=== Task brief ===
Go through the listing and write out all of it exactly.

-- -- --

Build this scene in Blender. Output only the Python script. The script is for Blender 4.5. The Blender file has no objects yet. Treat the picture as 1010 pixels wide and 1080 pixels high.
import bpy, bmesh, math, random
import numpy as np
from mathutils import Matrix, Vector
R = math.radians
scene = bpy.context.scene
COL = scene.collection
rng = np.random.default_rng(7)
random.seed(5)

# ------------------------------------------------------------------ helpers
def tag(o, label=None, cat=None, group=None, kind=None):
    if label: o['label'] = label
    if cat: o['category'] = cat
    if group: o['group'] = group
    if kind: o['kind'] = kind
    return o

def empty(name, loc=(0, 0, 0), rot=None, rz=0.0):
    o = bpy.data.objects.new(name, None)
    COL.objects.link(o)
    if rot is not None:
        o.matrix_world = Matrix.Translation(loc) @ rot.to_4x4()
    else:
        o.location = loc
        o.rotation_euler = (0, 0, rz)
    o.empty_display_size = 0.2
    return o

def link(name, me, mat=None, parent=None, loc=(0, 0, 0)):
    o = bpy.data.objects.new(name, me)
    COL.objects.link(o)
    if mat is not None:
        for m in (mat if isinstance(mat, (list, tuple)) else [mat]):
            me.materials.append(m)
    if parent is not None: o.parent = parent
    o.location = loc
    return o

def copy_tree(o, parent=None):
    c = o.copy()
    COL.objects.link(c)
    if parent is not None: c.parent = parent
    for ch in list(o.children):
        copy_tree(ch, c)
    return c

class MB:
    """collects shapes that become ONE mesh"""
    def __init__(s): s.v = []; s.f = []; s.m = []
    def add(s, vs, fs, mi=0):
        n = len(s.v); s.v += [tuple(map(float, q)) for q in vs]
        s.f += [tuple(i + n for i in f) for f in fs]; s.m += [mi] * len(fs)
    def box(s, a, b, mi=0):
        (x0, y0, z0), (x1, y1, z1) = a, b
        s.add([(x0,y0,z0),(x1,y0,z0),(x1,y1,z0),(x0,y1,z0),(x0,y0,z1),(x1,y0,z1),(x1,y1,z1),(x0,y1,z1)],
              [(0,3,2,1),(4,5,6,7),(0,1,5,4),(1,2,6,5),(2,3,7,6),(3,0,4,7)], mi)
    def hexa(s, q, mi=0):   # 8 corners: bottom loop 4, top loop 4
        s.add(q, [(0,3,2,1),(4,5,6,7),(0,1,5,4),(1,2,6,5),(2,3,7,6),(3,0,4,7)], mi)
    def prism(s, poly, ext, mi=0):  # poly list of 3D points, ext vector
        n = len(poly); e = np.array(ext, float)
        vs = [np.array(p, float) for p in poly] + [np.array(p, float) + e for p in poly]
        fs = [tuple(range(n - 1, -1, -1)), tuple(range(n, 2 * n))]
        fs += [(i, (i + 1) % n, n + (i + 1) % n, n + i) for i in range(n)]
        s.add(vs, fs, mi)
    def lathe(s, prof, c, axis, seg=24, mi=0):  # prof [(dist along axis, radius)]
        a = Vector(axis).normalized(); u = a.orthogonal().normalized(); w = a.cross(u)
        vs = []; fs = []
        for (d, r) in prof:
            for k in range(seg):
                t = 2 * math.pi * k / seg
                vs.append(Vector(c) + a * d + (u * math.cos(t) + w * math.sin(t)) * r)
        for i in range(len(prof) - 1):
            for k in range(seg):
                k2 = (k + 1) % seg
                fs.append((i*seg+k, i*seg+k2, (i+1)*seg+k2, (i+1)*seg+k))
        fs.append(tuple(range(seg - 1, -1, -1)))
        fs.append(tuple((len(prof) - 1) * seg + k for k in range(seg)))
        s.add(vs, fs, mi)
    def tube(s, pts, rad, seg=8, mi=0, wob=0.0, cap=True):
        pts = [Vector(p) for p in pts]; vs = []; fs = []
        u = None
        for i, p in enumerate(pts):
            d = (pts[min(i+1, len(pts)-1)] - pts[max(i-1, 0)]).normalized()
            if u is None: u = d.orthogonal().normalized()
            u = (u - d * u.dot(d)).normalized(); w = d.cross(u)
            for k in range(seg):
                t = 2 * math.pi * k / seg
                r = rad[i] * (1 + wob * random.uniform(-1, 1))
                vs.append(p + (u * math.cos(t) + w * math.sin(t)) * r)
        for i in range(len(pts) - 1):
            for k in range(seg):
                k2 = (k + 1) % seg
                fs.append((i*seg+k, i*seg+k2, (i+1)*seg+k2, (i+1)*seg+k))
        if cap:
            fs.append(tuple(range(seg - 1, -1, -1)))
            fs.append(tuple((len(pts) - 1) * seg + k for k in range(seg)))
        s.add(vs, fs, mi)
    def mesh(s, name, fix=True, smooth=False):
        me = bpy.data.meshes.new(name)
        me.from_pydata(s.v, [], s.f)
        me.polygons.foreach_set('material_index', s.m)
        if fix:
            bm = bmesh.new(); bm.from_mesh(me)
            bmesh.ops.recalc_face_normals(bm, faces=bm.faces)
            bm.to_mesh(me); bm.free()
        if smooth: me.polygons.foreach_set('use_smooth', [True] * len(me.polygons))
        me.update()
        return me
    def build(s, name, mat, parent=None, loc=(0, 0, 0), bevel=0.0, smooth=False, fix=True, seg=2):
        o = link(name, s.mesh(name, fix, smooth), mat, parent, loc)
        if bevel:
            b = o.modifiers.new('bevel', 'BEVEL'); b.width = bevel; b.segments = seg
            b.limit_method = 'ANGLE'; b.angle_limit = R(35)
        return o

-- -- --

=== Final result ===
Build this scene in Blender. Output only the Python script. The script is for Blender 4.5. The Blender file has no objects yet. Treat the picture as 1010 pixels wide and 1080 pixels high.
import bpy, bmesh, math, random
import numpy as np
from mathutils import Matrix, Vector
R = math.radians
scene = bpy.context.scene
COL = scene.collection
rng = np.random.default_rng(7)
random.seed(5)

# ------------------------------------------------------------------ helpers
def tag(o, label=None, cat=None, group=None, kind=None):
    if label: o['label'] = label
    if cat: o['category'] = cat
    if group: o['group'] = group
    if kind: o['kind'] = kind
    return o

def empty(name, loc=(0, 0, 0), rot=None, rz=0.0):
    o = bpy.data.objects.new(name, None)
    COL.objects.link(o)
    if rot is not None:
        o.matrix_world = Matrix.Translation(loc) @ rot.to_4x4()
    else:
        o.location = loc
        o.rotation_euler = (0, 0, rz)
    o.empty_display_size = 0.2
    return o

def link(name, me, mat=None, parent=None, loc=(0, 0, 0)):
    o = bpy.data.objects.new(name, me)
    COL.objects.link(o)
    if mat is not None:
        for m in (mat if isinstance(mat, (list, tuple)) else [mat]):
            me.materials.append(m)
    if parent is not None: o.parent = parent
    o.location = loc
    return o

def copy_tree(o, parent=None):
    c = o.copy()
    COL.objects.link(c)
    if parent is not None: c.parent = parent
    for ch in list(o.children):
        copy_tree(ch, c)
    return c

class MB:
    """collects shapes that become ONE mesh"""
    def __init__(s): s.v = []; s.f = []; s.m = []
    def add(s, vs, fs, mi=0):
        n = len(s.v); s.v += [tuple(map(float, q)) for q in vs]
        s.f += [tuple(i + n for i in f) for f in fs]; s.m += [mi] * len(fs)
    def box(s, a, b, mi=0):
        (x0, y0, z0), (x1, y1, z1) = a, b
        s.add([(x0,y0,z0),(x1,y0,z0),(x1,y1,z0),(x0,y1,z0),(x0,y0,z1),(x1,y0,z1),(x1,y1,z1),(x0,y1,z1)],
              [(0,3,2,1),(4,5,6,7),(0,1,5,4),(1,2,6,5),(2,3,7,6),(3,0,4,7)], mi)
    def hexa(s, q, mi=0):   # 8 corners: bottom loop 4, top loop 4
        s.add(q, [(0,3,2,1),(4,5,6,7),(0,1,5,4),(1,2,6,5),(2,3,7,6),(3,0,4,7)], mi)
    def prism(s, poly, ext, mi=0):  # poly list of 3D points, ext vector
        n = len(poly); e = np.array(ext, float)
        vs = [np.array(p, float) for p in poly] + [np.array(p, float) + e for p in poly]
        fs = [tuple(range(n - 1, -1, -1)), tuple(range(n, 2 * n))]
        fs += [(i, (i + 1) % n, n + (i + 1) % n, n + i) for i in range(n)]
        s.add(vs, fs, mi)
    def lathe(s, prof, c, axis, seg=24, mi=0):  # prof [(dist along axis, radius)]
        a = Vector(axis).normalized(); u = a.orthogonal().normalized(); w = a.cross(u)
        vs = []; fs = []
        for (d, r) in prof:
            for k in range(seg):
                t = 2 * math.pi * k / seg
                vs.append(Vector(c) + a * d + (u * math.cos(t) + w * math.sin(t)) * r)
        for i in range(len(prof) - 1):
            for k in range(seg):
                k2 = (k + 1) % seg
                fs.append((i*seg+k, i*seg+k2, (i+1)*seg+k2, (i+1)*seg+k))
        fs.append(tuple(range(seg - 1, -1, -1)))
        fs.append(tuple((len(prof) - 1) * seg + k for k in range(seg)))
        s.add(vs, fs, mi)
    def tube(s, pts, rad, seg=8, mi=0, wob=0.0, cap=True):
        pts = [Vector(p) for p in pts]; vs = []; fs = []
        u = None
        for i, p in enumerate(pts):
            d = (pts[min(i+1, len(pts)-1)] - pts[max(i-1, 0)]).normalized()
            if u is None: u = d.orthogonal().normalized()
            u = (u - d * u.dot(d)).normalized(); w = d.cross(u)
            for k in range(seg):
                t = 2 * math.pi * k / seg
                r = rad[i] * (1 + wob * random.uniform(-1, 1))
                vs.append(p + (u * math.cos(t) + w * math.sin(t)) * r)
        for i in range(len(pts) - 1):
            for k in range(seg):
                k2 = (k + 1) % seg
                fs.append((i*seg+k, i*seg+k2, (i+1)*seg+k2, (i+1)*seg+k))
        if cap:
            fs.append(tuple(range(seg - 1, -1, -1)))
            fs.append(tuple((len(pts) - 1) * seg + k for k in range(seg)))
        s.add(vs, fs, mi)
    def mesh(s, name, fix=True, smooth=False):
        me = bpy.data.meshes.new(name)
        me.from_pydata(s.v, [], s.f)
        me.polygons.foreach_set('material_index', s.m)
        if fix:
            bm = bmesh.new(); bm.from_mesh(me)
            bmesh.ops.recalc_face_normals(bm, faces=bm.faces)
            bm.to_mesh(me); bm.free()
        if smooth: me.polygons.foreach_set('use_smooth', [True] * len(me.polygons))
        me.update()
        return me
    def build(s, name, mat, parent=None, loc=(0, 0, 0), bevel=0.0, smooth=False, fix=True, seg=2):
        o = link(name, s.mesh(name, fix, smooth), mat, parent, loc)
        if bevel:
            b = o.modifiers.new('bevel', 'BEVEL'); b.width = bevel; b.segments = seg
            b.limit_method = 'ANGLE'; b.angle_limit = R(35)
        return o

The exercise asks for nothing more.